From St Augustine FL 2010.
Happy Sunday! This was exactly a week ago, give or take an hour, on St. Augustine Beach, right across form our hotel. I got down low at the edge of the tide (using the flip out lcd and staying dry). The random stranger wading gives scale and dimension the shot would lack without her…I know because I too that shot too 🙂 .
Canon SX20IS at 28mm equivalent. F2.8 @ 1/1250 @ ISO 80. Landscape program.
Recovery for the sky and Fill Light for the foreground in Lightroom. Added Clarity and just a touch of Vibrance. Blackpoint just barely right. Sharpen landscape preset.
From St. Augustine FL 2010.
And turning 90 degrees south, this is the view down the beach, again with a lone Sunday morning tourist.
Tricolored Herons nest low, mostly in mangroves, which places them, amazingly, delightfully, close to the boardwalks at the St. Augustine Alligator Farm rookery. Some are literally within reach of a long arm, and all are certainly within reach of your average P&S zoom. Tourists love them. I (while not admitting to being a tourist) always come back with lots of Tricolor shots, so this will be a bit more than a Pic of the Day…kind of a Tricolored Heron retrospective.

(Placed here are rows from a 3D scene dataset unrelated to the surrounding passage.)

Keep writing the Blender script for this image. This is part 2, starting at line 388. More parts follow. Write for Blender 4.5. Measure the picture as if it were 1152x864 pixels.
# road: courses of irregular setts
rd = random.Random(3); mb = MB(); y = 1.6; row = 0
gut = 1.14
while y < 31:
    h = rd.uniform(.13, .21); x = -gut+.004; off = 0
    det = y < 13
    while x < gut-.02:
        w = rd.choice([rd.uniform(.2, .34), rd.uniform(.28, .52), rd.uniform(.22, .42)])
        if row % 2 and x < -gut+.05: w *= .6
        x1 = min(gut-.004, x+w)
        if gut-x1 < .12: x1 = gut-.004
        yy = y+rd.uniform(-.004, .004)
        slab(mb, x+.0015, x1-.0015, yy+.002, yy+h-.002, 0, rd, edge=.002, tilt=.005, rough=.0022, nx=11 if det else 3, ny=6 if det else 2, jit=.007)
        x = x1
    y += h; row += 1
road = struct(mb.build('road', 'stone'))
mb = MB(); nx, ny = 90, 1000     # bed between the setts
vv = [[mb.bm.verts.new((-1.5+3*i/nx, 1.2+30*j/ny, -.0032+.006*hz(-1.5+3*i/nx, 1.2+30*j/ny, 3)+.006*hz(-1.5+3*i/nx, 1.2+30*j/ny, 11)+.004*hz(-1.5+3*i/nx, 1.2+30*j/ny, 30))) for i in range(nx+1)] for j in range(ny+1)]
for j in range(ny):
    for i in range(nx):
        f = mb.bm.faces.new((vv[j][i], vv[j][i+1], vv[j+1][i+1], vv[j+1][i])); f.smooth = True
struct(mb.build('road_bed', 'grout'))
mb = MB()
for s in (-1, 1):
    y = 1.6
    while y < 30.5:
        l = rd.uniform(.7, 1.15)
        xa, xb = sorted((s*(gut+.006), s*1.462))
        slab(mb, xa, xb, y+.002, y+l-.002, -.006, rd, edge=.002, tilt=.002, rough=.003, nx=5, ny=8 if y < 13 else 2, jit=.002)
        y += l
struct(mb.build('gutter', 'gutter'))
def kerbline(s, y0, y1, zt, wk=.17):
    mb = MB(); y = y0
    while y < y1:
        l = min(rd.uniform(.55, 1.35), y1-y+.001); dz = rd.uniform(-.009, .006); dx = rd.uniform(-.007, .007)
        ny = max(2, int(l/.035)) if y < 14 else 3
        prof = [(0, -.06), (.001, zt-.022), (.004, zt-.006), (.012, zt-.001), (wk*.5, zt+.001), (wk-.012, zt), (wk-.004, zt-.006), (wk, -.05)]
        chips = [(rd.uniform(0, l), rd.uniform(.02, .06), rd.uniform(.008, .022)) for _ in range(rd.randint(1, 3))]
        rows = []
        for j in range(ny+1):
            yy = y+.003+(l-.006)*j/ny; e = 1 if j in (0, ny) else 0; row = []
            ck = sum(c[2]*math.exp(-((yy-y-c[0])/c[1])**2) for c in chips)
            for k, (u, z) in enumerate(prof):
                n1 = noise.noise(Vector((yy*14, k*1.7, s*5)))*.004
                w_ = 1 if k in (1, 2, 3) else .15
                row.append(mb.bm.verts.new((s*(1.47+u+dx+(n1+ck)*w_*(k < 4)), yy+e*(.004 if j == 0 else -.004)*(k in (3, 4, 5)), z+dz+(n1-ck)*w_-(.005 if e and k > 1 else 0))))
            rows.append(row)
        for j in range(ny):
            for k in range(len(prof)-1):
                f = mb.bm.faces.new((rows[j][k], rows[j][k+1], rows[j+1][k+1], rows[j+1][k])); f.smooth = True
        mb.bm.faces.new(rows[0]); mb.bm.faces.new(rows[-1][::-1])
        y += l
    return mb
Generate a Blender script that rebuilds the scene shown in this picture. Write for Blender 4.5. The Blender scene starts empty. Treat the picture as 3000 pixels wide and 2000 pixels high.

It is well to remember that, while taken in what amounts to a zoo, these are wild birds, attracted to what is apparently in their eyes, an ideal nesting site. They are not fed, managed, caged, clipped, or manipulated in any way. They are free and fully wild. While they might be habituated to close human presence on the boardwalk, they are not tame. That is the real wonder of the Alligator Farm rookery.
All shots were taken with the Canon SX20IS on my most recent day at the Alligator farm. All were taken at equivalent focal lengths of 520-560mm, @ f5.7 on programmed auto with –1.3EV exposure compensation. Shutter speeds and ISOs varied as the camera set them, with ISOs ranging from 100-320. All received similar processing in Lightroom. Basic Presence adjustments, Blackpoint and White Balance on the two in the shade, and the Sharpen landscape preset.
And finally, a bit of video, also shot with the Canon SX20IS.
Gotta love those Tricolored Herons! Gotta love the Alligator Farm.